All the while, it is Murphy’s stage and screen adaptations of the Tim Conigrave memoir “Holding The Man” that has brought him the greatest fame, and it’s still going strong, with the announcement that it will be the opening production for the ACT Hub’s 2023 season, directed by Jarrad West. 

It’s been a busy year for him, as I found when we caught up by phone to Sydney. It’s a casual chat between familiars, for even as a young boy living in Queanbeyan then studying at St Edmund’s College, he was heavily involved in the local arts community – I even once judged him performing in a scene from “Othello”, for which he won a trip to London’s Globe Theatre. 

Murphy is happy that he’s allowed to travel again.
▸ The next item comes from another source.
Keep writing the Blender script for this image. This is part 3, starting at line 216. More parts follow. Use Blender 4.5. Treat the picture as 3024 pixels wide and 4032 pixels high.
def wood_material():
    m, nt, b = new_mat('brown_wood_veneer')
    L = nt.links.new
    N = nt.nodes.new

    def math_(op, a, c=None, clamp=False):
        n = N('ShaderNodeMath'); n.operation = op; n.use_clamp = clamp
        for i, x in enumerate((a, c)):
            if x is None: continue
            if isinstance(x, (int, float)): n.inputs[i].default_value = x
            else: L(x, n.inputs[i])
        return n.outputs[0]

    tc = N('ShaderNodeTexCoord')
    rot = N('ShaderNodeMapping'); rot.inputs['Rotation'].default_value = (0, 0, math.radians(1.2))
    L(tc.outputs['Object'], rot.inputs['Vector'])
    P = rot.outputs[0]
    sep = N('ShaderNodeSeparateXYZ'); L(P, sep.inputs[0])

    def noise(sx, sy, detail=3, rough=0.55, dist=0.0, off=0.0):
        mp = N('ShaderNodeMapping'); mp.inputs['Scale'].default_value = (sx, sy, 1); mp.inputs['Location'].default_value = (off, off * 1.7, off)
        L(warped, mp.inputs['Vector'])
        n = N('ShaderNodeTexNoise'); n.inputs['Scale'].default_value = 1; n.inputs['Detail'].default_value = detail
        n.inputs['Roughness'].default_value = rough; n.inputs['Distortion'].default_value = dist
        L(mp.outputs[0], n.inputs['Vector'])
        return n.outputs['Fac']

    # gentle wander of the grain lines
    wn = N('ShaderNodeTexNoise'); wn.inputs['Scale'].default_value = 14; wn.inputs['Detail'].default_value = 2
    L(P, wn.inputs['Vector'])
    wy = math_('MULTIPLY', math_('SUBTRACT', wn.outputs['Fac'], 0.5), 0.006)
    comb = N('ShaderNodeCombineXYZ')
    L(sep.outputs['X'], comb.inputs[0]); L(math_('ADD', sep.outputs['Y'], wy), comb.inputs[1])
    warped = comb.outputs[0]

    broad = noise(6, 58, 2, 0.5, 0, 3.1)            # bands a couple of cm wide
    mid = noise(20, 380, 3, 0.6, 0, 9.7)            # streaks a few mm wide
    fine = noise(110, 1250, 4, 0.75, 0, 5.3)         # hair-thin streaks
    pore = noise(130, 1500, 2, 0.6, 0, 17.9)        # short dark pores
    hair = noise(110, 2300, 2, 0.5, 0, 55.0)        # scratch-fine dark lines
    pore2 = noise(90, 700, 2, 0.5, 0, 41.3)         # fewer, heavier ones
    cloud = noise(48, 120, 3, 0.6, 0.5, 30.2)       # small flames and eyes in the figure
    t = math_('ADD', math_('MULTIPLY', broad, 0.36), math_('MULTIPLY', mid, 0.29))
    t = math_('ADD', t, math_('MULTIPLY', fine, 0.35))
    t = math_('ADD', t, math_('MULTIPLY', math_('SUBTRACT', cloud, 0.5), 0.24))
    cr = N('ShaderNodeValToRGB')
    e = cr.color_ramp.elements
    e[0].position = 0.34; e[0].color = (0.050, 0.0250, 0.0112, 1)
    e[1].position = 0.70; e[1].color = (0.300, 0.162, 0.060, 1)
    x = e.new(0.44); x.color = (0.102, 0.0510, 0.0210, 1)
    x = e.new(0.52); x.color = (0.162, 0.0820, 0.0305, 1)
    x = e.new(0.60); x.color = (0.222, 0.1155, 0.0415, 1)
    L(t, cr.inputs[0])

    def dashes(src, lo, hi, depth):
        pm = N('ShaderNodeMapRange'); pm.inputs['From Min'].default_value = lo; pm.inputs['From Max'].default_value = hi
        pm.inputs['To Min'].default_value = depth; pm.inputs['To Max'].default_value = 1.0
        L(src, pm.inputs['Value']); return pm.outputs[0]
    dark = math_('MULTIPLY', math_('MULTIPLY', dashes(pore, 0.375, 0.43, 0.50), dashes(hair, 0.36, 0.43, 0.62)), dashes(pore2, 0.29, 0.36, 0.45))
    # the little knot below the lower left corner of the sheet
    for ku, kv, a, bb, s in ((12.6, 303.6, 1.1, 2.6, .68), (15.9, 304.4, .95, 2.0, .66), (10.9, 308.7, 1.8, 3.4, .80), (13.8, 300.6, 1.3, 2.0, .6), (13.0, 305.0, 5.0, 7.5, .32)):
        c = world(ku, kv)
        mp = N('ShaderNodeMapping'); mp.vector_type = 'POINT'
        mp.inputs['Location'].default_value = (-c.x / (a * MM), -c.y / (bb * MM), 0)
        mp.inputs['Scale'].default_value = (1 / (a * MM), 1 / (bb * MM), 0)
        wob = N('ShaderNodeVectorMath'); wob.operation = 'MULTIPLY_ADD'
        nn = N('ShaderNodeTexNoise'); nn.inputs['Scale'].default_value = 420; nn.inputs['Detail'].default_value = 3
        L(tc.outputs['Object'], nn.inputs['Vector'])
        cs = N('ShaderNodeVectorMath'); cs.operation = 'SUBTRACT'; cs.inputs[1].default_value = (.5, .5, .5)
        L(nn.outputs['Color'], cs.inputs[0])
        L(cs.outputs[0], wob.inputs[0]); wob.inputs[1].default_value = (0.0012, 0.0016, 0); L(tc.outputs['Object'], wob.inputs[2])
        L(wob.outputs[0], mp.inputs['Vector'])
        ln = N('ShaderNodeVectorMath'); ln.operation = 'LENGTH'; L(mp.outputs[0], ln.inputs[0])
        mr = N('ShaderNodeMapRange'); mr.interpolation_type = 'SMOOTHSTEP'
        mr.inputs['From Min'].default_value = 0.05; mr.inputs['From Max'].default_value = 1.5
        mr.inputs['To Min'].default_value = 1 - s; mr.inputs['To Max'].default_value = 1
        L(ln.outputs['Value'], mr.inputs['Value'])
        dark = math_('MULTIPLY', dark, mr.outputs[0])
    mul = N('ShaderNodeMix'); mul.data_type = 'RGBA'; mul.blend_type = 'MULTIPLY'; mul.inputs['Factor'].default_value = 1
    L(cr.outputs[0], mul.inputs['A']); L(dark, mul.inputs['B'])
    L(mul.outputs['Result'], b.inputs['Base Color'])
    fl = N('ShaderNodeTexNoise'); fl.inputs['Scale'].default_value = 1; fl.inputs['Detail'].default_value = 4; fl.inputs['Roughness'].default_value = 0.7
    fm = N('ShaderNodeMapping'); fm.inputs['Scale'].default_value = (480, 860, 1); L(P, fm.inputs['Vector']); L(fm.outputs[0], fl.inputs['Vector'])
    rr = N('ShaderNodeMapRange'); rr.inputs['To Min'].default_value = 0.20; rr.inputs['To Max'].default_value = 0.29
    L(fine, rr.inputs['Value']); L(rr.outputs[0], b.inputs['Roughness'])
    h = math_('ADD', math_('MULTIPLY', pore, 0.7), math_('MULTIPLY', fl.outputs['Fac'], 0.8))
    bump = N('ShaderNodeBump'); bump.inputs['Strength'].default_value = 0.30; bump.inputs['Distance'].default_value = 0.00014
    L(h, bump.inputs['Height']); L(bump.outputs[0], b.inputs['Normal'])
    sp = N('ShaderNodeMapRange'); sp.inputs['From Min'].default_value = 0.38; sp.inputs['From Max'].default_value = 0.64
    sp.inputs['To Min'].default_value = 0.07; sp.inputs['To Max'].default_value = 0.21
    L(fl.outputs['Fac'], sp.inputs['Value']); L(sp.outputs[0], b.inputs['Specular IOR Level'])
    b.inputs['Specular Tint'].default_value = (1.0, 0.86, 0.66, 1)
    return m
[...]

One of his plays will be staged in Florence during December and he hopes to go. 

Earlier this year, he was able to spend time in Los Angeles with his brother, Padraic, another member of the extraordinarily artistic Murphy family (brother Marty is a comedian and film identity, while sister Kate is one of Australia’s leading visual artists) who works there as a researcher providing content to TV production and film houses. 

Murphy was in LA for family time, not to seal a deal in the film industry and says his mind was still focused on “Significant Others”, a six-part drama broadcast filmed by Fremantle Media for which Tony Krawitz directed all six episodes. 
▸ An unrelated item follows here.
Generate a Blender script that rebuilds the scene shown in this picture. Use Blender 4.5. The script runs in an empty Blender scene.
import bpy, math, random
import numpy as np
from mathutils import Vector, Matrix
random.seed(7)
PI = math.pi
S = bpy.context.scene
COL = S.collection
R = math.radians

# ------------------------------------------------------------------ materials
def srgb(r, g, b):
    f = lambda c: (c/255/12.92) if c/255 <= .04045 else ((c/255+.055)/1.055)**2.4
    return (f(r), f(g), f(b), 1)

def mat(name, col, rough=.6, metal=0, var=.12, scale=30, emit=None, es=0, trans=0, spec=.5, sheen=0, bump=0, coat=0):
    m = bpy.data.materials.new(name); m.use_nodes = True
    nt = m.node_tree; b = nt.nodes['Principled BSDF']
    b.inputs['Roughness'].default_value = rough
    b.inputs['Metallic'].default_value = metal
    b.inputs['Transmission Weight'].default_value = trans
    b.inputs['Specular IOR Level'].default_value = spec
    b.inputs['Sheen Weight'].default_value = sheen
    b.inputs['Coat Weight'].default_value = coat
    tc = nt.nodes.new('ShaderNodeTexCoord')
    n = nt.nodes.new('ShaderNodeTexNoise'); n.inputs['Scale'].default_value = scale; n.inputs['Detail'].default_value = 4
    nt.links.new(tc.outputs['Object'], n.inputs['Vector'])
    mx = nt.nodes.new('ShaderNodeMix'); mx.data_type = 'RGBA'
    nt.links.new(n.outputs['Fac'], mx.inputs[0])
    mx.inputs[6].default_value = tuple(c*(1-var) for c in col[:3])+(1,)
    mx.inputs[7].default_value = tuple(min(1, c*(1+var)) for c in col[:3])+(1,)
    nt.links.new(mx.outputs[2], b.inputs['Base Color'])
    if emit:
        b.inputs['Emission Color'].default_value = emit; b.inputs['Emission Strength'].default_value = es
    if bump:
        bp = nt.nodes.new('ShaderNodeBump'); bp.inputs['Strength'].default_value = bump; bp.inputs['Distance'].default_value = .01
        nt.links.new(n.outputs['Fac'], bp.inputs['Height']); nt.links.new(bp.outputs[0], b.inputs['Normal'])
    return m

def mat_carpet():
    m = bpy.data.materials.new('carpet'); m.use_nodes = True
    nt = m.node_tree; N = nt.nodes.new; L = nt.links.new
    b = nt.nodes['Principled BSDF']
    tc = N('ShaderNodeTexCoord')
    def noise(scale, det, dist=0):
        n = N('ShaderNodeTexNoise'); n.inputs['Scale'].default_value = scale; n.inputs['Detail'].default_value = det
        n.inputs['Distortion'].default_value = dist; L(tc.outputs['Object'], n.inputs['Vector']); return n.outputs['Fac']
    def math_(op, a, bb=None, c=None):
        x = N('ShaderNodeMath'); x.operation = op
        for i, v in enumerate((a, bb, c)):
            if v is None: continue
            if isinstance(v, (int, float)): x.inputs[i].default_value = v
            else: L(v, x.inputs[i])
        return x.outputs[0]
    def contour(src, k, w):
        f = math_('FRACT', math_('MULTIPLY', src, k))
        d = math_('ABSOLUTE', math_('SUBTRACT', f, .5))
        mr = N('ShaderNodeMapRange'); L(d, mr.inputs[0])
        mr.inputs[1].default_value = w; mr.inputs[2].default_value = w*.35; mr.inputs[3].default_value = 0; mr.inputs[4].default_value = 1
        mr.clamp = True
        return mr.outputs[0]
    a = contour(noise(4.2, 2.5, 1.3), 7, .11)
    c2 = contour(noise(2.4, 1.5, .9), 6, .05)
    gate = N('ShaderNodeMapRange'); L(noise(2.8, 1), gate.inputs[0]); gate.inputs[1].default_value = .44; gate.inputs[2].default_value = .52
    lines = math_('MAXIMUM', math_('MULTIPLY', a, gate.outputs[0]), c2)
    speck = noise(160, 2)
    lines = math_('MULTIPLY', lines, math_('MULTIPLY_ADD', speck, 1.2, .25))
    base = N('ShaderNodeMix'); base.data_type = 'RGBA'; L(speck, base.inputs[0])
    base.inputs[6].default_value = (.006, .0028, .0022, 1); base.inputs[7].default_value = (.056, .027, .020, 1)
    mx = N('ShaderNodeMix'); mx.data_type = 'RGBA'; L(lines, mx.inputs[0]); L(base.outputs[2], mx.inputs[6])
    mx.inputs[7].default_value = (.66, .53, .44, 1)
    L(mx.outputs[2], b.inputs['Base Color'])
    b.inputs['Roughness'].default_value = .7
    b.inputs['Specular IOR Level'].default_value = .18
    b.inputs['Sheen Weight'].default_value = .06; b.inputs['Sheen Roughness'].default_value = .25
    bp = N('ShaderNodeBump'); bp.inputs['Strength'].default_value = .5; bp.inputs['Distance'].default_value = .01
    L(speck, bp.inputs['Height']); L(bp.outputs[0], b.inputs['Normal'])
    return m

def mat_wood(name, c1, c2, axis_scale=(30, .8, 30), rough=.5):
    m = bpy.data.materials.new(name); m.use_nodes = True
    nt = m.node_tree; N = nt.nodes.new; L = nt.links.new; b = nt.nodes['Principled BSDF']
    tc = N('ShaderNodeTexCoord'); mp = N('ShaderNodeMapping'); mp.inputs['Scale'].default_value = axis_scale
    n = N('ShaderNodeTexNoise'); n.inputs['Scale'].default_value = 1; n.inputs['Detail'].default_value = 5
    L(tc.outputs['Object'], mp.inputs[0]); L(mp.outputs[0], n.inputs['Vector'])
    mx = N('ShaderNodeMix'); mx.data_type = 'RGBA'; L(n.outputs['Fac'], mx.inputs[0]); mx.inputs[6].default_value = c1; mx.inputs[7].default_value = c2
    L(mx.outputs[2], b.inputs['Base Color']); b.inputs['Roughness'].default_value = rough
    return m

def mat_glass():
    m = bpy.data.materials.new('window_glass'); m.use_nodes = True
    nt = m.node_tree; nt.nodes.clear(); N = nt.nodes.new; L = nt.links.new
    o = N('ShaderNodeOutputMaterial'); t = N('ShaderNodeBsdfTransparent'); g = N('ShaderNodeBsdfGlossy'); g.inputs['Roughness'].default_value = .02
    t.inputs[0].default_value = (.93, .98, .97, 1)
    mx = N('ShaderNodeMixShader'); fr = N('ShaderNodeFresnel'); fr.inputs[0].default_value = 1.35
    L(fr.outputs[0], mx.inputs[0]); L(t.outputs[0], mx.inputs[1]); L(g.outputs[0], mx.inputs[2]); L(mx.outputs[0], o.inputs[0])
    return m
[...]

It’s a story about a family dealing with shock and loss, starting with a vanishing, where they are drawn back to their crumbling home in what Murphy calls “a kind of purgatory” before the police can give them answers and help them rebuild. 

The story is close to home for Murphy, who has suffered several shocking bereavements in recent years, including the unexpected death from a sleeping disorder of his own partner. 
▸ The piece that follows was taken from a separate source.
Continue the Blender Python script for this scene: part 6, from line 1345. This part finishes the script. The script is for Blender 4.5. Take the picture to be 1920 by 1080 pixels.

He wrote “Holding The Man” for the stage in 2007 and the screen in 2015. It is to him “a very NIDA [National Institute of Dramatic Art] story.” Murphy had studied directing at NIDA and Conigrave was an acting graduate from the institute, so some of the action is set there, though the plot centres on the love story of Tim and John Caleo, who both succumbed to HIV-related illnesses.

The then director the Griffin Theatre, David Berthold, knew of the memoir by Conigrave and after a production of Murphy’s play “Strangers in Between”, thought this would be a good commission for Griffin and a nice theatrical segue, for Conigrave had served on the board of directors there and had trod its boards.

“In the story, Tim puts a temporary end to his relationship with John to go to NIDA, so in finding the plot it made sense that Sydney’s theatre became a part of the stage adaptation… it was the theatre that was the basic idea,” Murphy says, adding that recreating the lives of Tim and his lover John was “almost like summoning ghosts – but the theatre is a good place to be haunted”. 

The play was a runaway success, with six runs between 2007 and 2008, a season in London in 2010 and more productions to follow in San Francisco, Auckland, Los Angeles and Chicago. 

“Adapting the play to the screen was a very different undertaking, so I had to find how to structure the story in a different way, but all the lessons I learnt from having seen an audience watching the play served the film,” he says. 

“Of course, the visual imagery possible in film confronts audiences in a different way, but that said, with a live audience and a stage, people regularly fainted and gasped… it’s a different understanding.

“Turning somebody’s life into a play is an unusual privilege and responsibility. I had to continue to help tell Tim’s story in a new medium and it is hard to be sensitive to people who loved Tim and John – the power of it is breathtaking.” 

“Holding The Man” ACT Hub, March 22-April 1.